Take the lines from the beginning of the material through the line containing "col = sc.collection" and retype them exactly, leaving the pictures out.
>>>
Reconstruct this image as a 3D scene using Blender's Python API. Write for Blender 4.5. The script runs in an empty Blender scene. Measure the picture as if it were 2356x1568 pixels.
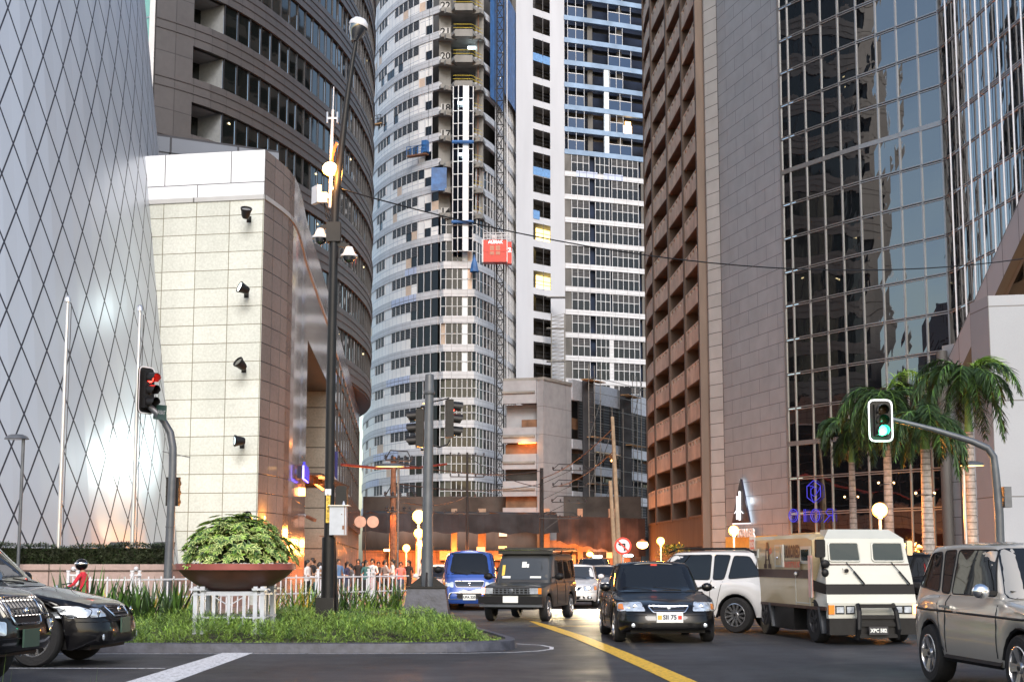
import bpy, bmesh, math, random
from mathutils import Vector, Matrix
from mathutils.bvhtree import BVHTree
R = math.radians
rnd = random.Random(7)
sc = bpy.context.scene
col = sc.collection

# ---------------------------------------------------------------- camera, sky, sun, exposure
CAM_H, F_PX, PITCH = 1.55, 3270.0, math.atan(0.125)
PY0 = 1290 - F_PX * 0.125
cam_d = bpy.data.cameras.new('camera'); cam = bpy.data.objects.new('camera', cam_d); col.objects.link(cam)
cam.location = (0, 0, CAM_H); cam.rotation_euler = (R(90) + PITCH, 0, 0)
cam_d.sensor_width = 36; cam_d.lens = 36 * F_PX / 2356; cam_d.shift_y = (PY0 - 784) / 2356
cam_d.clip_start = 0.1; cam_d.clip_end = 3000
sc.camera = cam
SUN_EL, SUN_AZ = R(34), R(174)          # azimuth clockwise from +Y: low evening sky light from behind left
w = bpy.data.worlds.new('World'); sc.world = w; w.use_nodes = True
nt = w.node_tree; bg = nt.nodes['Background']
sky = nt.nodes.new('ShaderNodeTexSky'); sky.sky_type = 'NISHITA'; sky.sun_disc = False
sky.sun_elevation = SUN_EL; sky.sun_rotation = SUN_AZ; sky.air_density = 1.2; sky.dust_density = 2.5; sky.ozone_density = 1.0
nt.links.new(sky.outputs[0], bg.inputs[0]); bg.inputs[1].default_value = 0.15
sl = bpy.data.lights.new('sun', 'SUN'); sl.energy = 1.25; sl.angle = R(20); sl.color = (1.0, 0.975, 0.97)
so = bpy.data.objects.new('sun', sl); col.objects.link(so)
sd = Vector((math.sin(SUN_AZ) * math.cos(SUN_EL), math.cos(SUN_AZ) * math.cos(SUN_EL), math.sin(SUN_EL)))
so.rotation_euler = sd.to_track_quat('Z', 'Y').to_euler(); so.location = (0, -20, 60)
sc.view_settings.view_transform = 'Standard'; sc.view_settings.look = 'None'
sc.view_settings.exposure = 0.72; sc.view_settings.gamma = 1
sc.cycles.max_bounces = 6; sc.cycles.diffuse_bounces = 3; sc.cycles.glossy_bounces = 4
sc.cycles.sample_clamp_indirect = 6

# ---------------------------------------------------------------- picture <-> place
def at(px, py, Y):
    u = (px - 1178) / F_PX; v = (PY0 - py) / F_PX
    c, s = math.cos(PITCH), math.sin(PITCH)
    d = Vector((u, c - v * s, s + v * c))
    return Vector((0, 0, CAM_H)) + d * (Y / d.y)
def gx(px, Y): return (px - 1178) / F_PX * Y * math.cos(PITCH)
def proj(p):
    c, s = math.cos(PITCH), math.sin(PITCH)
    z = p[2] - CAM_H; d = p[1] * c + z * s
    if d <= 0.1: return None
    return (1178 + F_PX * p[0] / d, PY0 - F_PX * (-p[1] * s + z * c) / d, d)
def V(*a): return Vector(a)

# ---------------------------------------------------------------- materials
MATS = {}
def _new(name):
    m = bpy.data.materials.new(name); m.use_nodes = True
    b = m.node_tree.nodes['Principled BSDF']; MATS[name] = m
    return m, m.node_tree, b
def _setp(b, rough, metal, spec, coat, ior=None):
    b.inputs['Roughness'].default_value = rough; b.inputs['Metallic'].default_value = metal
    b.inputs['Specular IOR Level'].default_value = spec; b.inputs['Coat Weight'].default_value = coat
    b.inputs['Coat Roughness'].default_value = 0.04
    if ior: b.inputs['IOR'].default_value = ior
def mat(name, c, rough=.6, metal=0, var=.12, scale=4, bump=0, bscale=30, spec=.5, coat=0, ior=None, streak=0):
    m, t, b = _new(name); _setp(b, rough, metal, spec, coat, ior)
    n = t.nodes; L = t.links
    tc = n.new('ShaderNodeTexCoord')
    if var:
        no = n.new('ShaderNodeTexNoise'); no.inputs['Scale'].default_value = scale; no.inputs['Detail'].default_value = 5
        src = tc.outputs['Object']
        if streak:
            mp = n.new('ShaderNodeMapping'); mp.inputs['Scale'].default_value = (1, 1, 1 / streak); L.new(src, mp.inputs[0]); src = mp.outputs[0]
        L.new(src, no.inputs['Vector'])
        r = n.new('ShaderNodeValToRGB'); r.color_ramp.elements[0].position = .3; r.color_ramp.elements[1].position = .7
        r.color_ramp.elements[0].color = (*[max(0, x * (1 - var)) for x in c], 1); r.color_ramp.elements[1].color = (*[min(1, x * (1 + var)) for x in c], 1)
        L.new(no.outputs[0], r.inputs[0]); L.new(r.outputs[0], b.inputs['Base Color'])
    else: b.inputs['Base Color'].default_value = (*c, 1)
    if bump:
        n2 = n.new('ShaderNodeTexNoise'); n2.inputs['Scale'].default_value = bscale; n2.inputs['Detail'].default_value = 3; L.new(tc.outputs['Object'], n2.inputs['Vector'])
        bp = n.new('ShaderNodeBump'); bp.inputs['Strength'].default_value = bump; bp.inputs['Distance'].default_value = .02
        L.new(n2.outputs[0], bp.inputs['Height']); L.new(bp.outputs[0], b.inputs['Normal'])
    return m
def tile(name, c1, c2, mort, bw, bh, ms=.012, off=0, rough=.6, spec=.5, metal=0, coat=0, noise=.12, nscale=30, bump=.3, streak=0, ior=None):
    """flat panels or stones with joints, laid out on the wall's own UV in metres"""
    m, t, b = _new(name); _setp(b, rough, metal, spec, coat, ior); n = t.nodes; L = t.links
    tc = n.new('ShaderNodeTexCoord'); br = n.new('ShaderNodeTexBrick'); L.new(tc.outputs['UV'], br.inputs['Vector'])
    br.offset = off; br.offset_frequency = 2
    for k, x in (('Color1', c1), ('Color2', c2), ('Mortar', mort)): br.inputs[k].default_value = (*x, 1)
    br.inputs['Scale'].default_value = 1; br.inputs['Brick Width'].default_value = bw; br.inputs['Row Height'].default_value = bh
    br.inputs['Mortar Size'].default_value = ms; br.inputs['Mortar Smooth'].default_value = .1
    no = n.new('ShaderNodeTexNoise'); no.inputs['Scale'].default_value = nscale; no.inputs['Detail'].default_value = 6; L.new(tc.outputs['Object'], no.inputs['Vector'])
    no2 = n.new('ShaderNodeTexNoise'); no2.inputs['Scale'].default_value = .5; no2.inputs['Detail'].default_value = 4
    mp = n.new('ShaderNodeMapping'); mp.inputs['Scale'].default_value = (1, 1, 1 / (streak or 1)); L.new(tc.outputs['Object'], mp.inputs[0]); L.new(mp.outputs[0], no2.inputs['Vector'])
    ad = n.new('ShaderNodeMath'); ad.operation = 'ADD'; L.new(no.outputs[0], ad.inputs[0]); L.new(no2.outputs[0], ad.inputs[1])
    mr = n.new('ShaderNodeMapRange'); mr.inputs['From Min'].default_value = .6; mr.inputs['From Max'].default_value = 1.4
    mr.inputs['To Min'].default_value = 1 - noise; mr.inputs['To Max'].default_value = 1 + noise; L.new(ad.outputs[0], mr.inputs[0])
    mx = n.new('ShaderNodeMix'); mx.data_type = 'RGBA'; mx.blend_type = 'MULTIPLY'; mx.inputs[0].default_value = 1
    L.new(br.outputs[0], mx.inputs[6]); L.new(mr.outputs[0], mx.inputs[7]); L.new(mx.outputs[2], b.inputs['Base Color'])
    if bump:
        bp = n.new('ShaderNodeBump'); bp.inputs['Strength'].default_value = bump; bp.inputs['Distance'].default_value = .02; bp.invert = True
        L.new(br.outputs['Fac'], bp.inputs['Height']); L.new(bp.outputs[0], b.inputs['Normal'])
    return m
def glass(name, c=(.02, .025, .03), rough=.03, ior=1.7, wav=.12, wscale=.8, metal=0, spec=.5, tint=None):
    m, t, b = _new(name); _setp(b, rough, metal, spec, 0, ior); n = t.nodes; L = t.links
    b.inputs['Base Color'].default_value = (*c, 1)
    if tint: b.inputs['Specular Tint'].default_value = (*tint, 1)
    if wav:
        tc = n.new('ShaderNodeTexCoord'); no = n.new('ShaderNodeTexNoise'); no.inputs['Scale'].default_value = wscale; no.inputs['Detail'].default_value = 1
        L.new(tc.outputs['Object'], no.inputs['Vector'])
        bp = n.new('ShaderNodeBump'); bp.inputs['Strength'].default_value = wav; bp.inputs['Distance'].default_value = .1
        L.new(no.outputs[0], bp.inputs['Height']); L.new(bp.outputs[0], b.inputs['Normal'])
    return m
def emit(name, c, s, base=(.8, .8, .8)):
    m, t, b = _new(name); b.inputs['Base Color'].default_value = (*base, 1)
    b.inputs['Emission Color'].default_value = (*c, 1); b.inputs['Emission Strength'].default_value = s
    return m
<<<
**ANSWER TO THIS EXERCISE**
Reconstruct this image as a 3D scene using Blender's Python API. Write for Blender 4.5. The script runs in an empty Blender scene. Measure the picture as if it were 2356x1568 pixels.
import bpy, bmesh, math, random
from mathutils import Vector, Matrix
from mathutils.bvhtree import BVHTree
R = math.radians
rnd = random.Random(7)
sc = bpy.context.scene
col = sc.collection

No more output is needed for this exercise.